The monks were five American GIs in cold war Germany who billed
themselves as the anti-Beatles; they were heavy on feedback, nihilism
and electrical banjo. They had strange haircuts, dressed in black,
mocked the military and rocked harder than any of their mid-sixties
counterparts while managing to basically invent industrial, punk and
techno music.

The genre-overlapping documentary film not only illustrates the pop
music phenomenon in its political, social and cultural historic contexts,
but also reveals the monks project as the first marriage between art and
popular music, months before Andy Warhol and the Velvet Underground.
The five protagonists of the film came to cold war Germany in 1961 as
soldiers and left the country in 1967 as avant-garde monks. For more than
thirty years they were not able to talk about their strange experience.
In Monks they recount for the first time their adventure.

Band: Monks

Posted: Wed Jan 16, 2008 11:17 am
by Edd Tastyhead_Archive
I don't get what this thing is with calling the Monks a novelty band. The only thing 'novelty' about them was the riduclous haircuts. Other than that I think they're fucking great. Rarely a morning goes by without at least one Monks song on my iPod while I walk to work. I'm currently in the process of talking my band into doing a cover of Drunken Maria.

Some of those later singles were a tad candyass though.

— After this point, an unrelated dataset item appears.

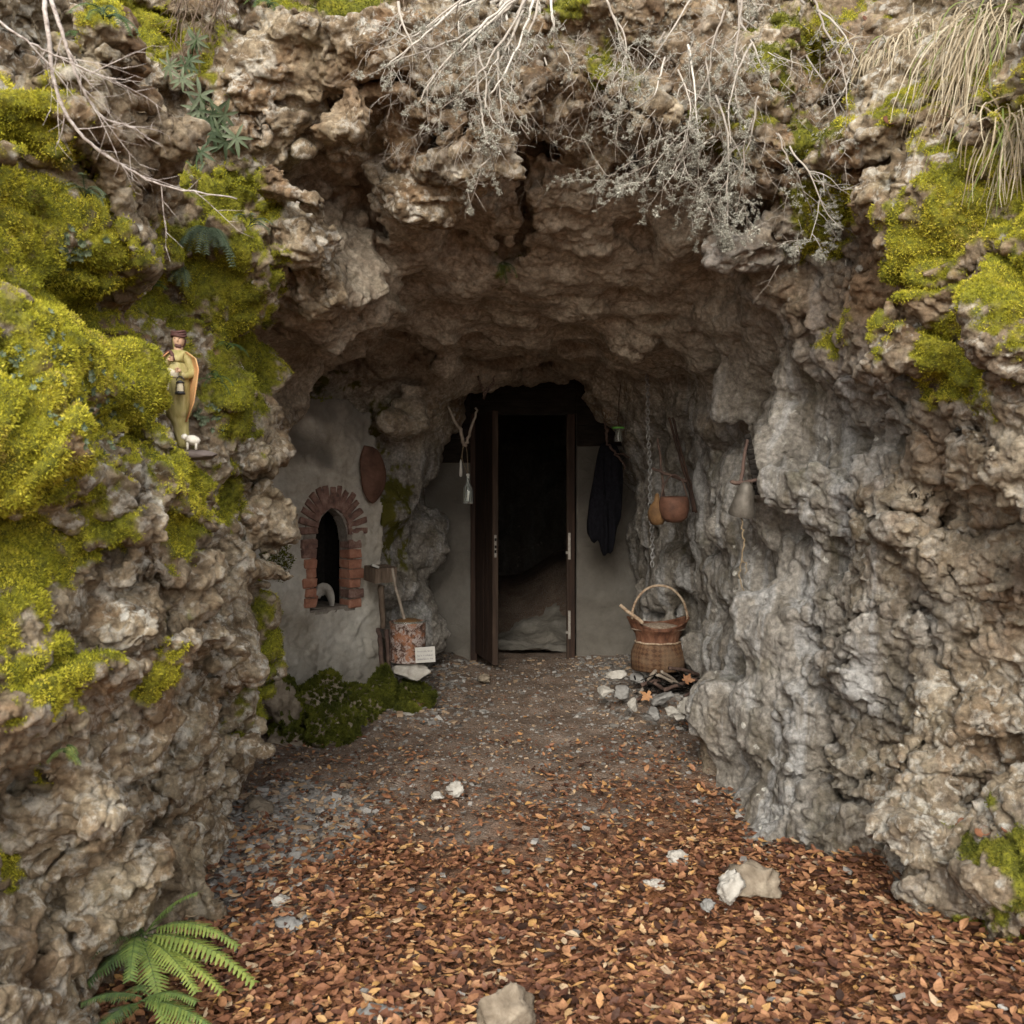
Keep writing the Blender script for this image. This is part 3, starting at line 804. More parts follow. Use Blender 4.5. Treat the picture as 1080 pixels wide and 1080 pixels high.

Not crap but nowhere near as good as anything off Black Monk Time.

NOT CRAP

Band: Monks

Posted: Wed Jan 16, 2008 3:23 pm
by r0ck1r0ck2_Archive
can you think of a better rock&roll banjo?

because i can't.

Band: Monks

Posted: Wed Jan 16, 2008 8:28 pm
by that damned fly_Archive
the monks and the sonics are far too overlooked in the history of rock.

i think we've caught up to them and given them their due, but still.

Band: Monks

Posted: Wed Jan 16, 2008 9:33 pm
by glynnisjohns_Archive
Brilliant.

RIP you banjo playing chaos-meister.

I have a feeling this has not, nor will ever happen again with a bunch of young kids in the military, in germany, in the 60's with a fetish for monkish costumes and a cacophinous penchant for feedback.

Fucking brilliant.

Band: Monks

Posted: Sat Feb 09, 2008 5:22 pm
by ironyengine_Archive
No one's even mentioned this compilation.

This is a pretty good tribute cd, as tribute cds go. I really like the Alec Empire / Gary Burger track in particular.